New Archive and Clore Learning Space officially opened

Lord Pender of Porthcurno has officially opened our new Archive and Clore Learning Space, marking the completion of phase one of ‘Developing for the Future.’

L to R: Tamsin Daniel, HLF; Lord Pender, Patron of The PK Trust; Dave Foot, Chariman of The PK Trust; Mark George, Chief Executive of Porthcurno Telegraph Museum.

L to R: Tamsin Daniel, HLF; Lord Pender, Patron of The PK Trust; Dave Foot, Chairman of The PK Trust; Mark George, Chief Executive of Porthcurno Telegraph Museum.

Following a celebratory day which saw a record-busting number of visitors, the museum has now closed its doors to the public whilst we continue with building work in the main museum buildings. We look forward to re-opening in summer 2014 with new visitor facilities and exciting new exhibitions.

“We are not closing completely. The new Clore Learning Space will open on special day for family events and activities, as well as our regular Ideas Cafe evening talks. We will continue to welcome school and college groups and we’ll also be holding community consultation sessions in the new space. Researchers who want to access Porthcurno’s archive are already benefiting from the fantastic new facilities including a new search room and digitisation facilities.” Rachel Webster, Communications Officer, Porthcurno Telegraph Museum

It is fitting that Lord Pender, the third Baron of Porthcurno and great-great-grandson of the telegraph pioneer John Pender, should unveil the commemorative plaque at the entrance to the new building; his ancestors’ portrait hangs in the new climate-controlled archive store which houses over 18,000 records.

Collections Manager Charlotte Dando shows a group of guests around the new archive store.

Collections Manager Charlotte Dando shows a group of guests around the new archive store.

The museum’s project to develop for a growing and diverse audience has attracted funding from the DCMS/Wolfson Fund, the Coastal Communities Fund, the Clore Duffield Foundation, and Cornwall Council amongst others.

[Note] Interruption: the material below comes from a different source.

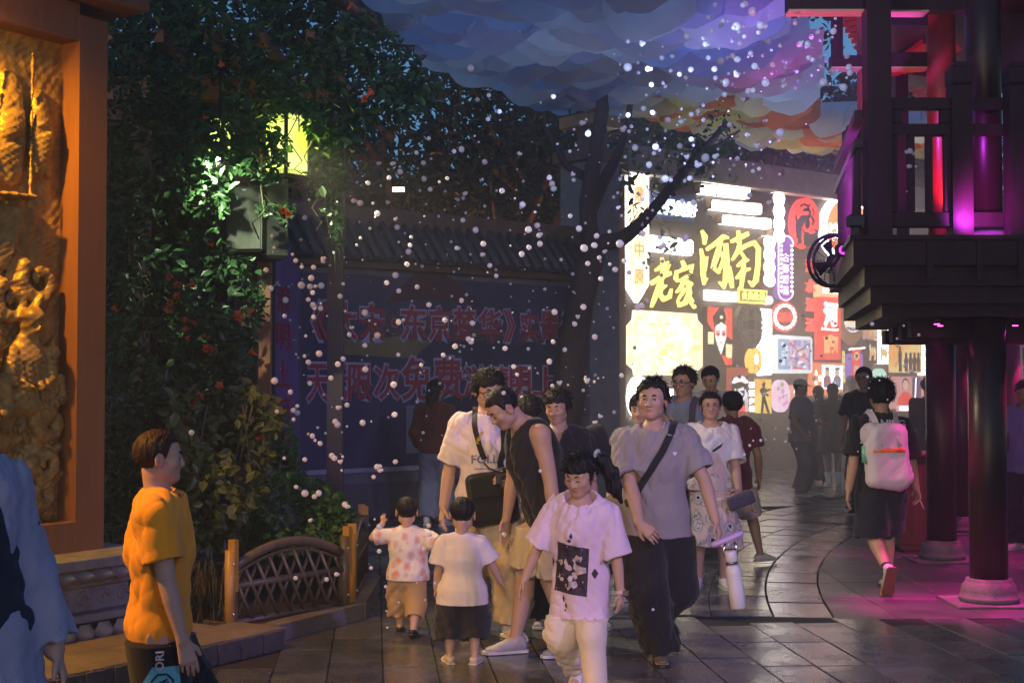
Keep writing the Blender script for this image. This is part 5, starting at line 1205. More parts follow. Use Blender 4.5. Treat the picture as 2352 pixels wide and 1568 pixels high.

For a full list of project funders, see the museum website. Heading up this support is the Heritage Lottery Fund (HLF) who awarded the museum a grant of £1.44m in early 2012.

The opening of the new building also provided an opportunity to welcome the museum’s first Chief Executive, Mark George, newly in post. Relocating to West Cornwall to take up the new position, Mark recently headed the Heritage Lottery funded development of Chedworth Roman Villa and has spent 16 years in various roles with the National Trust. Mark’s role will be to lead the organisation, working alongside the Development Project Team, to secure the long term sustainability of the site.

The new building has been designed by award-winning architects Long & Kentish.

The new building has been designed by award-winning architects Long & Kentish.

Latest photos from site

The new archive and Clore Learning Space is evolving at a rapid pace, and a recent site tour on a cold but bright day revealed the light and airy nature of the new space. With rows and rows of roller racking now in place, the archive appears hungry for the many thousands of documents, photographs and objects that will soon be at home here. With around 27 trades people currently on site, the building is already buzzing with activity and museum staff and volunteers can begin to get a sense of how the building will perform for visiting schools, community groups and researchers.

A behind-the-scenes event is currently being planned to coincide with national Heritage Open Weekend in September. Details of that event will appear on this blog as soon as they are available.

Got a question about the project? Here’s how to get in touch:
Media enquiries: Rachel Webster, Communications Officer
T: 01736 811915 E: rachel.webster@porthcurno.org.uk

Project enquiries: Henrietta Boex, Development Project Manager
T: 01736 810966 E: henrietta.boex@porthcurno.org.uk

Image

Looking back towards the main museum building, Eastern House. Photographed 14 March 2013.

Roller racking in the new archive space

Our Collections Team has been working for several months to prepare thousands of documents, photographs and objects for relocation. This space will be handed over to them in the coming months.

Search room and digitisation suite

The search room is where visiting family historians and academic researchers will be able to access archive documents. The space is also expected to be used frequently by the Local History Group.

Linking glass-fronted corridor from search room to Clore Learning Space

This linking area connects the search room and archive facilities to the Clore Learning Space. With one side of the building tucked into the landscape, the glass front makes the most of Porthcurno’s beautiful natural light.

The Clore Learning Space with v-shape roof and high-level windows

The flexible new learning space is filled with natural light, thanks to windows on both sides. The beautiful, heavy wooden beams of the distinctive V-shaped roof add warmth.

 

V-shape roof as viewed from main museum building with sea view in background

Stood outside the existing archive in Eastern House, looking down towards the new building. The distinctive roof design echoes the natural landscape of Porthcurno valley.